Notes: This past week the secret CIA report that everyone knows about was leaked. It "concludes that ordinary Iraqis increasingly are siding with the insurgency amid doubts about the U.S. ability to stamp it out ...," according to a Reuters report by Will Dunham dated November 12.

On November 11, "L. Paul Bremer III, the American administrator in Iraq, made a hurried return to Washington on Tuesday as Bush administration officials held an urgent round of meetings to discuss ways of speeding up the transfer of power to Iraqis," wrote Richard W. Stevenson in the New York Times on November 12.

Another Reuters report by Sea Walker on November 15, reported the following about Bushy new timetable for Iraqi self-rule:

"Jalal Talabani, current president of the council, said a sovereign Iraqi government would take over power from occupying forces by the end of June 2004. The government would be selected by an assembly to be picked by May by caucuses in each of Iraqis 18 provinces, and the U.S. -led Coalition Provisional Authority would be dissolved. A constitution would be written and democratic elections held by the end of 2005, Tala bani said.

" 'I am very happy and proud. The dream of the Iraqi people has been achieved today," Talabani said. Once sovereignty was transferred, "the state of occupation would end,' he added.

"While Iraq will no longer legally be in a state of occupation, Washington fully expects any new government to request a sizeable U.S.-led force to remain in the country. 'The presence of the forces of the United States and other countries will be discussed by the transitional government,' Talabani said. 'If we need them to stay, we will ask them to stay. If we don't, we will respectfully ask them to leave.'

"In Washington, President Bush issued a statement welcoming the new timetable.

"Adnan Pachachi, another member of the Governing Council, said Washington had answered Iraqi aspirations for self-rule. 'I think they have responded to our insistent desire that we should rule ourselves and we should have an elected government, and I'm very glad to see that our point of view and their point of view have coincided,' he told a news conference."

After a serious hurricane two decades ago, my island town had National Guard troops in Jeeps with weapons to keep order and prevent looting.
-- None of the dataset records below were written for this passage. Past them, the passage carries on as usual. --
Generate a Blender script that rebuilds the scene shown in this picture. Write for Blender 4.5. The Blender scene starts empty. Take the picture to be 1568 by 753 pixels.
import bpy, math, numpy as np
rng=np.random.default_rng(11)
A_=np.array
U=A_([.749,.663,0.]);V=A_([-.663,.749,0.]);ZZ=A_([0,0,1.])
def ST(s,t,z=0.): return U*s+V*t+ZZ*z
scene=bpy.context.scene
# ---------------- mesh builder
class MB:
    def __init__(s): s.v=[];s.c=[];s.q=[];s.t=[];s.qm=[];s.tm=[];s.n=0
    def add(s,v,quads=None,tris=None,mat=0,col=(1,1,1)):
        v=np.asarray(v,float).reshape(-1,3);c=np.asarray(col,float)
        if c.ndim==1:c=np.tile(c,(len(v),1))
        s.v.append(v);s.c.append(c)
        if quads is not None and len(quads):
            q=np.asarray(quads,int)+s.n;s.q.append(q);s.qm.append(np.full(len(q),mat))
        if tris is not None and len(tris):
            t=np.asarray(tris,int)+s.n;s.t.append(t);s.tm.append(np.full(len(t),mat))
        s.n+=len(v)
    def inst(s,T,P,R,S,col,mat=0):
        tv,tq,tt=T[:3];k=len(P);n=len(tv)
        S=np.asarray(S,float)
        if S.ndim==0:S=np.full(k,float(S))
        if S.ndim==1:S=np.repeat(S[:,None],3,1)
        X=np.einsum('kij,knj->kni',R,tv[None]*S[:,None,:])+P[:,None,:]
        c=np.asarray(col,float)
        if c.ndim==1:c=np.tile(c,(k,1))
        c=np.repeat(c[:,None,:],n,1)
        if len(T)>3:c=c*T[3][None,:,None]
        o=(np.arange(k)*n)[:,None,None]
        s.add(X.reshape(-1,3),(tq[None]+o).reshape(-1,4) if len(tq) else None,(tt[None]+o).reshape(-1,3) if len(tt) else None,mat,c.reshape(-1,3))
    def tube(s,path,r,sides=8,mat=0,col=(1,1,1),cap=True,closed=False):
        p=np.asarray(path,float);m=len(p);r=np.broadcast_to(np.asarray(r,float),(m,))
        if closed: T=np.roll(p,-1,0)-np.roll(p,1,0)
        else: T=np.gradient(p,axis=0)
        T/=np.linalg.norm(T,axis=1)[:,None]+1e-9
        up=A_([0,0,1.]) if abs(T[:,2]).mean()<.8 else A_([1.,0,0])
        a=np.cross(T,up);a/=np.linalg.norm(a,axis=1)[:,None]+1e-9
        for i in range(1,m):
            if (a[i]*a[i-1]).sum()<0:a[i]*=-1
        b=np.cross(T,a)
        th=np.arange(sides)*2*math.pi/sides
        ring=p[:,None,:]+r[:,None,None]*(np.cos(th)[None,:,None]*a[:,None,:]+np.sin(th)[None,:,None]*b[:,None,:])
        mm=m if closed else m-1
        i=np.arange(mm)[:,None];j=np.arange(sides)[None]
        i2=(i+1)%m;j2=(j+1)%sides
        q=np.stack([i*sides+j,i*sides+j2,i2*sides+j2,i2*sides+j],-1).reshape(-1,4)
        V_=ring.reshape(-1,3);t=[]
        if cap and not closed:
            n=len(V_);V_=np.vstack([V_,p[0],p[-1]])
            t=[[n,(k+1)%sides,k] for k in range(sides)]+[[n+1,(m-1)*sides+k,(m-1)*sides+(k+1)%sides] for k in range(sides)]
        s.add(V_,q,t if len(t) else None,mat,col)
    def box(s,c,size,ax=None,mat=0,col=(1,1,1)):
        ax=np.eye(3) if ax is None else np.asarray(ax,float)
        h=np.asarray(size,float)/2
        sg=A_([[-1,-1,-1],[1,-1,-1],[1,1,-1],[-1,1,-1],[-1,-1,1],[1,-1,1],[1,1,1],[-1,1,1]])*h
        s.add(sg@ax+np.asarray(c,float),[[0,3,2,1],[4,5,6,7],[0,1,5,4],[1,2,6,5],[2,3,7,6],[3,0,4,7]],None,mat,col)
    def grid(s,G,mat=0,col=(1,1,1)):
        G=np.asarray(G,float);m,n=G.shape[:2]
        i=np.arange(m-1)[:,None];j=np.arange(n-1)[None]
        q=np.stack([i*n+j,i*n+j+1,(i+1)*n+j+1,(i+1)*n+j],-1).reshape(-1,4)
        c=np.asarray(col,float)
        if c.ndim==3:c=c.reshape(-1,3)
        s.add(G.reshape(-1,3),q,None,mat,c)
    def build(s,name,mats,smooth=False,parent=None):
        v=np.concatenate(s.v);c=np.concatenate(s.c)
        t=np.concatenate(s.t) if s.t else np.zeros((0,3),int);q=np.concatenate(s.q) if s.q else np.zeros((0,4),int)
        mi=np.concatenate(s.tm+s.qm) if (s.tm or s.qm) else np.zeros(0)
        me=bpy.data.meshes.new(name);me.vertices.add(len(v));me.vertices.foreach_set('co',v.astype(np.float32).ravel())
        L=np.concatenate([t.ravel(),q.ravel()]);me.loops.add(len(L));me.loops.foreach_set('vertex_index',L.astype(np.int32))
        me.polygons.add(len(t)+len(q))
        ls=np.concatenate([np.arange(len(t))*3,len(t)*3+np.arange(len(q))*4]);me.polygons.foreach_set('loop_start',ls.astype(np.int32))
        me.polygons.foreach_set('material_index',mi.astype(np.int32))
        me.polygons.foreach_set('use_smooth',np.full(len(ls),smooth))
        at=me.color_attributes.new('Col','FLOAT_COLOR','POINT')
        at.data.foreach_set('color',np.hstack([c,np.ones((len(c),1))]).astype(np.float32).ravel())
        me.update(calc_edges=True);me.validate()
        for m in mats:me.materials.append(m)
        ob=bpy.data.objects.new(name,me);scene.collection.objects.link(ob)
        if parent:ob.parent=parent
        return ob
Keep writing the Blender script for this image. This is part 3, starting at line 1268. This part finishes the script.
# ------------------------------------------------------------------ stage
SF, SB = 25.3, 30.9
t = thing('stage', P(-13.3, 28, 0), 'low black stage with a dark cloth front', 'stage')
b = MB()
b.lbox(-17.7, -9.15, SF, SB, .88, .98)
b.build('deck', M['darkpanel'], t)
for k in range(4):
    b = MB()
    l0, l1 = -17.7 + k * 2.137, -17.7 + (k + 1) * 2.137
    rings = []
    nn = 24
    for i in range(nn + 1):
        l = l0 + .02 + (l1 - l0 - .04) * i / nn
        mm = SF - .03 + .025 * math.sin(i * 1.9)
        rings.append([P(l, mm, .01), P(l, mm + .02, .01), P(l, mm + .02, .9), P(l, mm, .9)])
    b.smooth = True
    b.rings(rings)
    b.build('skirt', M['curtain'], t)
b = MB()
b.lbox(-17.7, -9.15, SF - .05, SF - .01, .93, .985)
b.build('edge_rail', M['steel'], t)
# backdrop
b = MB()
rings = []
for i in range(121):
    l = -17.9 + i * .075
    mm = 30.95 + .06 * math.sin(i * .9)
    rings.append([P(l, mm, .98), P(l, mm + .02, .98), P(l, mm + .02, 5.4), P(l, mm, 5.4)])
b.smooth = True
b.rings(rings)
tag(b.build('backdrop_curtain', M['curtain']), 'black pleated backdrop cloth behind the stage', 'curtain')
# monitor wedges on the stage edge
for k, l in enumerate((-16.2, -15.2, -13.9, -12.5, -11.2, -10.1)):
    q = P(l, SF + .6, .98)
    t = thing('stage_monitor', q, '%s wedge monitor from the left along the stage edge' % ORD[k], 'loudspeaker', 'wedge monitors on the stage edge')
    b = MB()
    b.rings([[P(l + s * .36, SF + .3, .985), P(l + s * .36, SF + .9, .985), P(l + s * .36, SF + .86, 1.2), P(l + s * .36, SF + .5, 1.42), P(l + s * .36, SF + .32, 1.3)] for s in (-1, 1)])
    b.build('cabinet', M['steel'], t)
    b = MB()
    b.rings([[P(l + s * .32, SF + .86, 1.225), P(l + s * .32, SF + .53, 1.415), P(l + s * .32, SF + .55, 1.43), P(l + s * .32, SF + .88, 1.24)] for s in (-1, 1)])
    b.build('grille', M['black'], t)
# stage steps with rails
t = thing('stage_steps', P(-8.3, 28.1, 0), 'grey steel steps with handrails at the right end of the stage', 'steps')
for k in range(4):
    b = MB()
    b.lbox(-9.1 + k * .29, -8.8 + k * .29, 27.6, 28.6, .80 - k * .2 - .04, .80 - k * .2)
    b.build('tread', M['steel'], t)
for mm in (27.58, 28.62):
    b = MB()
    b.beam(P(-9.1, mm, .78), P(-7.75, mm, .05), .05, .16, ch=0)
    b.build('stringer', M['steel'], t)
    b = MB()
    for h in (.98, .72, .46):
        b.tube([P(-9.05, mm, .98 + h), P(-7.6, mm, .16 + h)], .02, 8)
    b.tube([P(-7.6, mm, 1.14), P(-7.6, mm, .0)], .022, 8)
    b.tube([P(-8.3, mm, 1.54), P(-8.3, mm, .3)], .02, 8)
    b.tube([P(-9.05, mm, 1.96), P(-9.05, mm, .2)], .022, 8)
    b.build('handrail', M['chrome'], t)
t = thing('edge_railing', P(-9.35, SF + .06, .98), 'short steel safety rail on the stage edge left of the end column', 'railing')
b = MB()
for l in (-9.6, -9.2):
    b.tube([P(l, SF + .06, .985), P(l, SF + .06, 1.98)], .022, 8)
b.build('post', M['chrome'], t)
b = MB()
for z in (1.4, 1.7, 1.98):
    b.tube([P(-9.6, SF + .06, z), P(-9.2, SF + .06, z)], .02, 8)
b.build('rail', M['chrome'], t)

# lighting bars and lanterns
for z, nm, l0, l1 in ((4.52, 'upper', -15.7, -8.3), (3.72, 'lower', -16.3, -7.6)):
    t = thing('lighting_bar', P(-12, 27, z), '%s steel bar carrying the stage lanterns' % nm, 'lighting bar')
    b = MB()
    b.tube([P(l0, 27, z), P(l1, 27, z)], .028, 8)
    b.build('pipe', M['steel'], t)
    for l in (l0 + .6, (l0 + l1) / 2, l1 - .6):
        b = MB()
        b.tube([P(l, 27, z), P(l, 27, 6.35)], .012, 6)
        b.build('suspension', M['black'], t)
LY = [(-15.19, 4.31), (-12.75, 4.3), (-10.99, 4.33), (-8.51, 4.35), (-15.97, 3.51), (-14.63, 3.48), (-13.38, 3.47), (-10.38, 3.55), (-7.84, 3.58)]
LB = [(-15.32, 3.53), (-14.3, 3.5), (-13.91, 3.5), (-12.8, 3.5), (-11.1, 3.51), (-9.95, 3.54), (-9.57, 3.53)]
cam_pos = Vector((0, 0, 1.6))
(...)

There were checkpoints on roads and a dusk-to-dawn curfew. The would mass each late afternoon at the police station in view of where I lived. A friend called to check on me and after describing the massing to him, he commented that it sounded like I was living in a 1950's invasion-of-the-earth science fiction movie.

Like other islanders, I welcomed them at first and have no criticism of them. But, after several days of checkpoints and curfews, I became tired of it all. I wanted to drive down the streets I normally drove down without stopping for a stranger with a gun to show an I.D. Being a jogger and a night owl, I defied the curfew one evening to take my normal run on the beach. Halfway through it, a military helicopter checked me out. Then I saw a squad of guardsmen walking abreast towards me in the distance. I turned around and ran to get home.

A Jeep of guardsmen was dispensed after me. I will say that they were courteous once they were able to stop me -- the only person out after curfew. They told me to get inside my house or I would be arrested. I did so.

My point is this. While we may welcome troops for our safety, ultimately no one likes to be told what to do by gun-toting strangers. It's a basic, animal, territorial thing.